Objective:
Take the entries below and reproduce them word for word.

Data provided:
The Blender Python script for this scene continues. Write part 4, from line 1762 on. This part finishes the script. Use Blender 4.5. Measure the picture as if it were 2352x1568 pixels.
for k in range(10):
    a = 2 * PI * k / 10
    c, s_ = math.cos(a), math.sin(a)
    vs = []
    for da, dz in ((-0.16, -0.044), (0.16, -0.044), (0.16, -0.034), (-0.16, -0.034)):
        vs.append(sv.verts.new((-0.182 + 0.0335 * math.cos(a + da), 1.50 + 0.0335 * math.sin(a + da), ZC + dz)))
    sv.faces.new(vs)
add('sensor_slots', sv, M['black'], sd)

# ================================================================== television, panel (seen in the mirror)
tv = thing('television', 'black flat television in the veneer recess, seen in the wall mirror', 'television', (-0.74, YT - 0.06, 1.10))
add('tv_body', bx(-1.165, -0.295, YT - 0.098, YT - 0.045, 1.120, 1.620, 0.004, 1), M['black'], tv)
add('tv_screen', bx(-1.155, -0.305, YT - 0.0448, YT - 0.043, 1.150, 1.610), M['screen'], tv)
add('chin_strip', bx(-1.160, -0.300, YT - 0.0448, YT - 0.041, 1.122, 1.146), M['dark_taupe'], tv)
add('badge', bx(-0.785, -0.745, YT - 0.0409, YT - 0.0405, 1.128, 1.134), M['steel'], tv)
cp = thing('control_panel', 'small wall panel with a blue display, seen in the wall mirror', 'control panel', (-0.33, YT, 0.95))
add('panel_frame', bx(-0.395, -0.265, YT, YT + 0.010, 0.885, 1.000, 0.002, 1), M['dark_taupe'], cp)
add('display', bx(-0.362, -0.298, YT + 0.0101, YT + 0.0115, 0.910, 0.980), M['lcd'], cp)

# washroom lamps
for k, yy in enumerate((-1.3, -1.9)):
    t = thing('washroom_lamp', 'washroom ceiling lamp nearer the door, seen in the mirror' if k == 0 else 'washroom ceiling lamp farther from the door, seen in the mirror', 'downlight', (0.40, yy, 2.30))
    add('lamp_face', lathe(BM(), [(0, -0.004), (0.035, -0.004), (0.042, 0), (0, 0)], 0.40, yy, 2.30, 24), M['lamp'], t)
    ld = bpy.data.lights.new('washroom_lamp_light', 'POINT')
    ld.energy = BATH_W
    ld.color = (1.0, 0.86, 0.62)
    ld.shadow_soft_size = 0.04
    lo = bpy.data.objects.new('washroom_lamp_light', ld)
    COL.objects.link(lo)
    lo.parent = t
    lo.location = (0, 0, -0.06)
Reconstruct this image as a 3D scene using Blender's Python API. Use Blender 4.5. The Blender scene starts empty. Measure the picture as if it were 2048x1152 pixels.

Output of the task:
The Blender Python script for this scene continues. Write part 4, from line 1762 on. This part finishes the script. Use Blender 4.5. Measure the picture as if it were 2352x1568 pixels.
for k in range(10):
    a = 2 * PI * k / 10
    c, s_ = math.cos(a), math.sin(a)
    vs = []
    for da, dz in ((-0.16, -0.044), (0.16, -0.044), (0.16, -0.034), (-0.16, -0.034)):
        vs.append(sv.verts.new((-0.182 + 0.0335 * math.cos(a + da), 1.50 + 0.0335 * math.sin(a + da), ZC + dz)))
    sv.faces.new(vs)
add('sensor_slots', sv, M['black'], sd)

# ================================================================== television, panel (seen in the mirror)
tv = thing('television', 'black flat television in the veneer recess, seen in the wall mirror', 'television', (-0.74, YT - 0.06, 1.10))
add('tv_body', bx(-1.165, -0.295, YT - 0.098, YT - 0.045, 1.120, 1.620, 0.004, 1), M['black'], tv)
add('tv_screen', bx(-1.155, -0.305, YT - 0.0448, YT - 0.043, 1.150, 1.610), M['screen'], tv)
add('chin_strip', bx(-1.160, -0.300, YT - 0.0448, YT - 0.041, 1.122, 1.146), M['dark_taupe'], tv)
add('badge', bx(-0.785, -0.745, YT - 0.0409, YT - 0.0405, 1.128, 1.134), M['steel'], tv)
cp = thing('control_panel', 'small wall panel with a blue display, seen in the wall mirror', 'control panel', (-0.33, YT, 0.95))
add('panel_frame', bx(-0.395, -0.265, YT, YT + 0.010, 0.885, 1.000, 0.002, 1), M['dark_taupe'], cp)
add('display', bx(-0.362, -0.298, YT + 0.0101, YT + 0.0115, 0.910, 0.980), M['lcd'], cp)

# washroom lamps
for k, yy in enumerate((-1.3, -1.9)):
    t = thing('washroom_lamp', 'washroom ceiling lamp nearer the door, seen in the mirror' if k == 0 else 'washroom ceiling lamp farther from the door, seen in the mirror', 'downlight', (0.40, yy, 2.30))
    add('lamp_face', lathe(BM(), [(0, -0.004), (0.035, -0.004), (0.042, 0), (0, 0)], 0.40, yy, 2.30, 24), M['lamp'], t)
    ld = bpy.data.lights.new('washroom_lamp_light', 'POINT')
    ld.energy = BATH_W
    ld.color = (1.0, 0.86, 0.62)
    ld.shadow_soft_size = 0.04
    lo = bpy.data.objects.new('washroom_lamp_light', ld)
    COL.objects.link(lo)
    lo.parent = t
    lo.location = (0, 0, -0.06)
Reconstruct this image as a 3D scene using Blender's Python API. Use Blender 4.5. The Blender scene starts empty. Measure the picture as if it were 2048x1152 pixels.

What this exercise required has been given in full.